As with so many things in game design, a decent knowledge of what's gone before can be invaluable as you'll be able to shortcut quite a few decisions. Check out the competition and see what they've done, then use the bits that you like as your starting block. Play it. A lot. Get your friends to play it. Get people who have never played it to play it. Listen to what they have to say, identify common problem areas and find solutions to those.

Some Cool Interfaces

Ever seen Pushing Tin? How about Breaking Bad season 2?
  • Flight Control, iOS. Simple to understand. Whenever the planes crash, it's entirely your fault.
  • RUSE, XBox 360, PS3. Best joypad-driven RTS controls I've seen.

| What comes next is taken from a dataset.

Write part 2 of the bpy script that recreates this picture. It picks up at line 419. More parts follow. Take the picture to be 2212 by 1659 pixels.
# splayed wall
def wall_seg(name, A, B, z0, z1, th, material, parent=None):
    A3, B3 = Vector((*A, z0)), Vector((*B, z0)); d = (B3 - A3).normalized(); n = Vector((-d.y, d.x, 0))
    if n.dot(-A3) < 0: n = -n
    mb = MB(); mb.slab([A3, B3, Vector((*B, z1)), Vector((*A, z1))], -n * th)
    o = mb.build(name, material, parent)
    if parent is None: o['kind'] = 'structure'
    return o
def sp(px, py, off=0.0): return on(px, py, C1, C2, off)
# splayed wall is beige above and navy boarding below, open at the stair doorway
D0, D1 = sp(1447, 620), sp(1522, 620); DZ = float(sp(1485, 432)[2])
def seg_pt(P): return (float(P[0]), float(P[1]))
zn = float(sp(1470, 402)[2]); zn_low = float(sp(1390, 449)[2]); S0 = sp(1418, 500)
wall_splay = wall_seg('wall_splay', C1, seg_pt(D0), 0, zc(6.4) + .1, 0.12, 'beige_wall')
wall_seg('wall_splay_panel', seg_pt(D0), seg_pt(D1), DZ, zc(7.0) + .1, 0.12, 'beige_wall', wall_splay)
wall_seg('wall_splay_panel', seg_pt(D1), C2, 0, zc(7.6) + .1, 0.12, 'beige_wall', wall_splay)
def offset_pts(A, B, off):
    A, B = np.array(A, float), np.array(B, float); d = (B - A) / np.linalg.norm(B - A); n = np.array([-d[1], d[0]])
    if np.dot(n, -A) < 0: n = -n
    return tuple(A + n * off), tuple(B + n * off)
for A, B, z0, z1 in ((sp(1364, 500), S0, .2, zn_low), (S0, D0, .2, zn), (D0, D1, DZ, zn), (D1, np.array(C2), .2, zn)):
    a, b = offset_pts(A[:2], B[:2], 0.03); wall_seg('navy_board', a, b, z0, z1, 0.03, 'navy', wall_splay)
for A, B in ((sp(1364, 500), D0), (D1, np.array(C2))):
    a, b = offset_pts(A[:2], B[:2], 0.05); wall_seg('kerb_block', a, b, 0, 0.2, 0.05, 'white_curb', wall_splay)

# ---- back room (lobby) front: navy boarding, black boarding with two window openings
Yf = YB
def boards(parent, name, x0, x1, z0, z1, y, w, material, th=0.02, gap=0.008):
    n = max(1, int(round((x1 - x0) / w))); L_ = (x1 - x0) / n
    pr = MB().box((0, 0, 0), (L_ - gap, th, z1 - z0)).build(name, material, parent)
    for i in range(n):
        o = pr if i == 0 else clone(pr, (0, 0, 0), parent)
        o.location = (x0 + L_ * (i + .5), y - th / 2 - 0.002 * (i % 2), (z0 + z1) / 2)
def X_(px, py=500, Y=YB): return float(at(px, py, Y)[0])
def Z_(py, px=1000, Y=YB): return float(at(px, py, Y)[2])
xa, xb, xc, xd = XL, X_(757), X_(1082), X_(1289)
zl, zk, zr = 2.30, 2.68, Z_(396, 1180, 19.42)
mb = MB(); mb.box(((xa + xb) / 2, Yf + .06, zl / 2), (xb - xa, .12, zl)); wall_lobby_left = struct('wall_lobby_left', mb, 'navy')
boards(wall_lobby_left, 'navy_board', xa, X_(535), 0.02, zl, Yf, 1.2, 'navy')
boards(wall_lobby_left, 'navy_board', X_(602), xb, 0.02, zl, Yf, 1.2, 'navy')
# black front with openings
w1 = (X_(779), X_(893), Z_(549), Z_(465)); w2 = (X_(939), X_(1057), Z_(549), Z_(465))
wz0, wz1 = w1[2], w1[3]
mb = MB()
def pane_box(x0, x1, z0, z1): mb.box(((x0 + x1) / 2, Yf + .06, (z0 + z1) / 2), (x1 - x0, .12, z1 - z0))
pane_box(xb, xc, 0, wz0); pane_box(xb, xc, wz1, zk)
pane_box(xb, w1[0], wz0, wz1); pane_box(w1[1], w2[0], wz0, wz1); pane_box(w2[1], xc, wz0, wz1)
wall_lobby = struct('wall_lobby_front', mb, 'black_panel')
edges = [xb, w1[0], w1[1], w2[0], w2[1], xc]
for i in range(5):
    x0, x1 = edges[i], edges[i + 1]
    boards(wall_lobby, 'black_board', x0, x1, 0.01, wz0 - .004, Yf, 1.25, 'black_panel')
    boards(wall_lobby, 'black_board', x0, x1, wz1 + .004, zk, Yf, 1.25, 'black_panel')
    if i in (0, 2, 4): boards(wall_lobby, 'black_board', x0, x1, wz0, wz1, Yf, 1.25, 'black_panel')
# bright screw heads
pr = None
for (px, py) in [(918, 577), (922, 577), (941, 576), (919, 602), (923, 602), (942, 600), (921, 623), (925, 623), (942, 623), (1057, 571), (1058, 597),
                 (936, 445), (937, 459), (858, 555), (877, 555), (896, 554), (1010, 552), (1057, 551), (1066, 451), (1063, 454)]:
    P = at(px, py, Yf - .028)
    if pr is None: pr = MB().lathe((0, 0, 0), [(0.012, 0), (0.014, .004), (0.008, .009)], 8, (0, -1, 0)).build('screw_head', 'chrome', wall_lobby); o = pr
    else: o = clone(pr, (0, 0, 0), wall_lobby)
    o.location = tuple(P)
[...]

  • Fruit Ninja, iOS. Still one of the simplest, cleanest interfaces around.
  • DJ Max Technika, arcade. Very elegant and still allows for plenty of player expression.
  • Steel Batallion, XBox. Want to feel like you're actually piloting a mech?
  • Extreme Road Trip II, iOS. Okay, it's buttons, but each one is invisible and the size of half the screen.
  • Skate series, XBox 360, PS3. Making skateboarding feel less like a beat-em-up and more like, well, skateboarding. A curious case of analogue feeling somehow better than digital.
  • JS Joust, PS Move. Great use of a motion controller.
  • Beyond Good And Evil, PS2. Innovative text entry FTW.
  • Total Annihilation, PC. Simple but very modular for layers of complexity. Still the benchmark.